Immanence is less a state you are in, but more of a continuous operation, a process you inhabit, a steady dismantling and production. Spinoza produces modes and relations between propositions that reach out and grow out of themselves in the five books of the Ethics, [a production that touches the infinite, in the movement from substance to infinite substance, from a finite mode to the infinity of God].

Each operation of immanence is an experiment, a moment of risk, a throw of the dice. This risk makes the philosopher of immanence risk everything - any false move can overturn the entire game, give it all up. Any misstep—this is the fidelity to immanence, which makes immanence so unlike a method. Terence Blake describes it almost as a defiant bet. “This is my immanence,” announces the philosopher. “Where is yours? Betray me!” Immanence is never completed.

The program of philosophy is that no matter what individual philosophers would like to do, philosophy can never find this completion, this finality. When immanence is not betrayed the philosopher inhabits a new plane of philosophising—the goal is not to win or lose, but to continue playing (Finite and Infinite Games). Immanence and transcendence are not static features of a theory or school that can be specified but rather a particular dynamic of thought that inhabits it. Philosophising is always dynamics—the philosopher can never hold onto his concepts, his figures—they necessarily assume a dynamism of their own, [they move ahead of him, where he cannot catch up to them—they can affirm him or betray him]. The move of immanence is to take this dynamism and affirm it. This movement of immanence can never be stopped or completed. Each of the “philosophers of immanence”—Deleuze, Badiou, Henry, Laruelle, has betrayed immanence—immanence has to be betrayed if it can be expressed. This is not a tragic flaw or a lack inscribed in immanence but rather the positive productivity of immanence. [This is the task we inherit from immanence, to stay true to it at the same time we betray it.]

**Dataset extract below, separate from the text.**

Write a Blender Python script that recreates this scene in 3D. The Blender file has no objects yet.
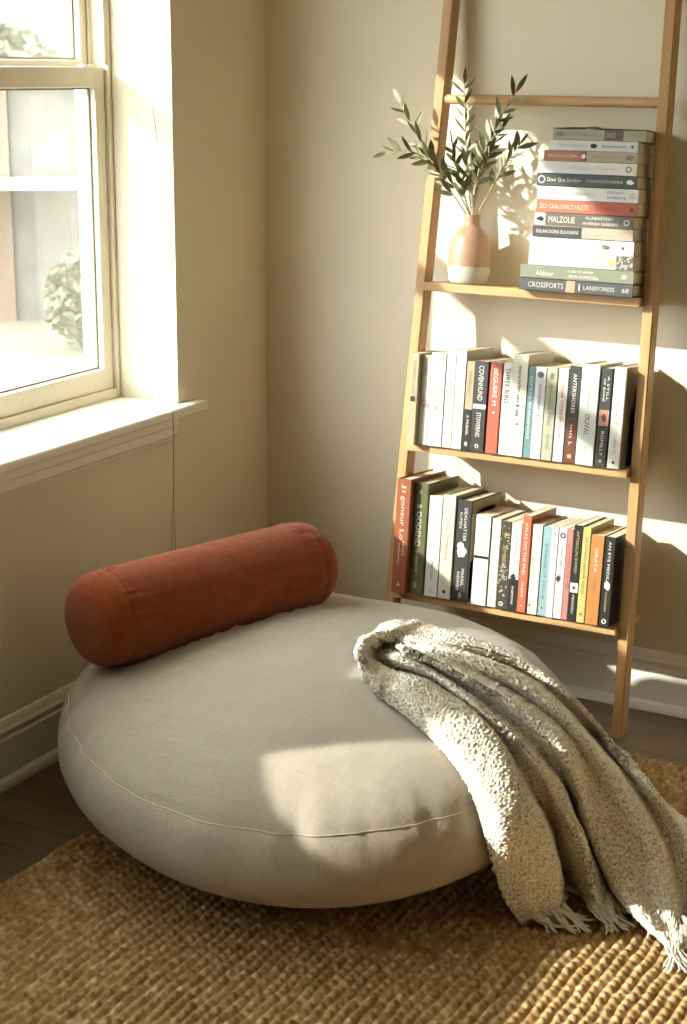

The diagram offers a vision of immanence that is not thought but is rather grasped. Wittgenstein—“Don’t think, but look!” The diagram occupies a privileged space in the [work] of immanence, in dramatizing immanence and being a material operator of immanence, [itself immanent to the world, not standing above or beside it], in its process of dismantling and reconstituting. But as we have said, not even the diagram has its own purity, its own absoluteness—but somehow, it seems, the diagram is able to approach the core [of things—Maybe it asymptotically approaches the absolute…]

To the philosopher, the figures of immanence are bathed in a warm, mild white light. A quiet joy of being. Everything is open, everything is united in a One…

[Concluding remarks: The preceding text is concerned not only with the denotative sense of “immanence”, but almost its secret rhythm and feeling it has as an operation, a particular tonality that cannot be captured in words, exactly. In that, it touches on philosophy, but isn’t quite philosophy, either.]